Polino constantly checked Color Camp’s key performance indicator (KPI) dashboard, zeroing in on dollars per minute in particular. Her goal for services was to hit a dollar of revenue for every minute. She explains that massage and spa businesses can pencil out where nail salons can’t because they can charge more and their service times are prescribed, leading them to usually exceed a dollar of revenue per minute. For example, a 50-minute facial at Heyday, a chain with a location on Beverly Boulevard in LA not far from Color Camp’s old location on the street, is priced at $145 for non-members.
Toward the end of Color Camp, Polino jettisoned its nail salon locations in favor of selling nail products. In the first month of introducing press-on nails in direct-to-consumer distribution, the press-on nails reached sales equivalent to the sales at a salon. Eventually, Color Camp’s introduced over 600 press-on nail designs and sold about 100,000 manicure kits.

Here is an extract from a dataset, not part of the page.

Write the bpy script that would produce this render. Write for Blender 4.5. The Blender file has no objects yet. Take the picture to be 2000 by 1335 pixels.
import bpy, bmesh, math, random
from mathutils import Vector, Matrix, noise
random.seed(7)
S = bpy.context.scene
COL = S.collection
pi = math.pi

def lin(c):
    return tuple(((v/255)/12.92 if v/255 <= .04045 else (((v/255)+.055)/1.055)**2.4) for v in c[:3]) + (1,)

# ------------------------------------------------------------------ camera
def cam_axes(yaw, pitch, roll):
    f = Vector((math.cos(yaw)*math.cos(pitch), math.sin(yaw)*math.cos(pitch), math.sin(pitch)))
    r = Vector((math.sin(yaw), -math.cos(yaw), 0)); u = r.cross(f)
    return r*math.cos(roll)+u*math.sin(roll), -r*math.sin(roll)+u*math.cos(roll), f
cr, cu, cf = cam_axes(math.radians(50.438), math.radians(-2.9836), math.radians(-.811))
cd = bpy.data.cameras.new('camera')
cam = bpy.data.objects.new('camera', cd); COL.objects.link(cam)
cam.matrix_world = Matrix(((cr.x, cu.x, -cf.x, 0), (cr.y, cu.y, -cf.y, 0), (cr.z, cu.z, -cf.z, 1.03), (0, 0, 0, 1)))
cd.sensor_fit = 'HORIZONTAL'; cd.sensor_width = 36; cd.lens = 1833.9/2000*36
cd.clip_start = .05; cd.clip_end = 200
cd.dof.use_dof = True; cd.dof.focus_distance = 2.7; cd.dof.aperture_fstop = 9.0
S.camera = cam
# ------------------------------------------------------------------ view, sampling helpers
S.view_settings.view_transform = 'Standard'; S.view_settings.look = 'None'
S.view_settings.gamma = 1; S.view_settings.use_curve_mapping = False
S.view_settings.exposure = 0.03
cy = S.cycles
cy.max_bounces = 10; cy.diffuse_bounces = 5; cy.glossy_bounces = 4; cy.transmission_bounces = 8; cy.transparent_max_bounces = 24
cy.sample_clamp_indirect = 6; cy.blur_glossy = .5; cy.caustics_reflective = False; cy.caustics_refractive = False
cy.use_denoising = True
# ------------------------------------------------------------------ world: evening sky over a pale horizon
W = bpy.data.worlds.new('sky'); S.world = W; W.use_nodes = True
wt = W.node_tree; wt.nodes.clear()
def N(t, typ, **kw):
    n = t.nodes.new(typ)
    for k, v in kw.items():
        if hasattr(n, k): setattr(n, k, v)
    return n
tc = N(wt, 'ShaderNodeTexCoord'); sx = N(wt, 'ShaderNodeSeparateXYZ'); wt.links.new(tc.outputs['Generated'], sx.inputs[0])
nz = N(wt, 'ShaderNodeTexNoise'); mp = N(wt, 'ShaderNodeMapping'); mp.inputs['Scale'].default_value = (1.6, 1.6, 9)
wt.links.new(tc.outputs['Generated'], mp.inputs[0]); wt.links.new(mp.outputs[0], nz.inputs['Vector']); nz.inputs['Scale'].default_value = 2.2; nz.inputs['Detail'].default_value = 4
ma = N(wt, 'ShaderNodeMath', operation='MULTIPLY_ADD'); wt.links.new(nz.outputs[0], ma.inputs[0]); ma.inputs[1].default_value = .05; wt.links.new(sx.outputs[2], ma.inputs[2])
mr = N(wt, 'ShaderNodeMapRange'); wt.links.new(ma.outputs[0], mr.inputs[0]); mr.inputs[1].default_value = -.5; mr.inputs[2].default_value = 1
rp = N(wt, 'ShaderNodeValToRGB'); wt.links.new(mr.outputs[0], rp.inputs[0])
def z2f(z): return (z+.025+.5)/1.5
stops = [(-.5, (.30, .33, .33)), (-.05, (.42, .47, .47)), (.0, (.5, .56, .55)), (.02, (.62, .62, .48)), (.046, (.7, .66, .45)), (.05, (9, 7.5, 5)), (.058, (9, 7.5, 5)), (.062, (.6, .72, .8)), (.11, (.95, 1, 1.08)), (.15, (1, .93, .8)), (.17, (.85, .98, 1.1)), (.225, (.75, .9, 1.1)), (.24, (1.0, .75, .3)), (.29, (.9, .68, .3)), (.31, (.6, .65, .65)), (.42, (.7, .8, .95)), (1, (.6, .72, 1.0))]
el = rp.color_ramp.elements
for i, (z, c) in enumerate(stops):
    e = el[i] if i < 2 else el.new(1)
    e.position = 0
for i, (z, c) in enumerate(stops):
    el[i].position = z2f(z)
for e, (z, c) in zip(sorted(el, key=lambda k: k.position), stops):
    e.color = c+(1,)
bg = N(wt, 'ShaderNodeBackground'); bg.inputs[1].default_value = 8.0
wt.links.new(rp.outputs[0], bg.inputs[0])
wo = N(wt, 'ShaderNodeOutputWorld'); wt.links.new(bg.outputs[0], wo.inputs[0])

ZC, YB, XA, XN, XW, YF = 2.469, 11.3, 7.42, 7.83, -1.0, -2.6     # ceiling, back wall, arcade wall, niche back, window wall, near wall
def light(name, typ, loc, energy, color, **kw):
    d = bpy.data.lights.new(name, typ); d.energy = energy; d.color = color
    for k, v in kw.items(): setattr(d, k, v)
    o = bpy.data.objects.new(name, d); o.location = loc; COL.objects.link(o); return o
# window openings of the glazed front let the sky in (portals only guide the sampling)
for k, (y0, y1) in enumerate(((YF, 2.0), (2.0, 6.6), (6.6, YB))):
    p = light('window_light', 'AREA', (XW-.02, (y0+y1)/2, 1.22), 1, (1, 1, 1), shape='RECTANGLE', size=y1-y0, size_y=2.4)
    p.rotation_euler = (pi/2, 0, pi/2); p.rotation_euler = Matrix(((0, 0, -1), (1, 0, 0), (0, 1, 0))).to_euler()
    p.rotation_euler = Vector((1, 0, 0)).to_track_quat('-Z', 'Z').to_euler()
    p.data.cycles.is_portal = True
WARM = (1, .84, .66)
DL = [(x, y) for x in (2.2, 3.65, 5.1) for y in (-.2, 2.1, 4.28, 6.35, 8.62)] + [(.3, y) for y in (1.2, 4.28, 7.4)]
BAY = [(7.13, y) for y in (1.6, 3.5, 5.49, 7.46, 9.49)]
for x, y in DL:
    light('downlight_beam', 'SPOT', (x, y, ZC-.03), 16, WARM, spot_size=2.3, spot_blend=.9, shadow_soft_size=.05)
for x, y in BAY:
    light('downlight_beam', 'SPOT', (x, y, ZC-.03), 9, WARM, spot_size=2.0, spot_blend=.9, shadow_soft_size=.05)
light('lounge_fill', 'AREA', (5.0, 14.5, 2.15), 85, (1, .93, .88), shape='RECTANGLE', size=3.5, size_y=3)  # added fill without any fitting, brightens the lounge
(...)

It relied on a made-to-order production process that yielded high-quality press-on nails, but was difficult to scale.
“What we were doing was so innovative, customers loved it, we had great repeat rates, but it was hard to acquire customers and our customer acquisition costs were unpredictable,” says Polino. “To have unparalleled quality with our made-to-order model, I didn’t know how to do that in a way that would have allowed us to be in Sephora or Amazon without being just another press-on nail. It was hard to think about how to translate Color Camp from a DTC to an omnichannel business.”
Looking back at Color Camp’s nail salons, Polino speculates she could’ve possibly made them profitable if she didn’t commit to W-2 workers and had nail artists that were 1099 independent contractors. However, she figures the booth renter concept doesn’t produce a consistent, branded format that can be expanded. Another route could’ve been a concept spanning a variety of beauty services, but Polino concludes consumers value specialization and the expertise that comes with it.
“If I were going to start a new nail company, which I’m not, what I would do is support independent nail artists through education and technology and helping the school systems in the industry better train artists on health and safety standards and empower them as business owners,” she says. “Giving them the business tools they need maybe is a way to improve the industry and maybe they will have better success than I was able to along with my peers.”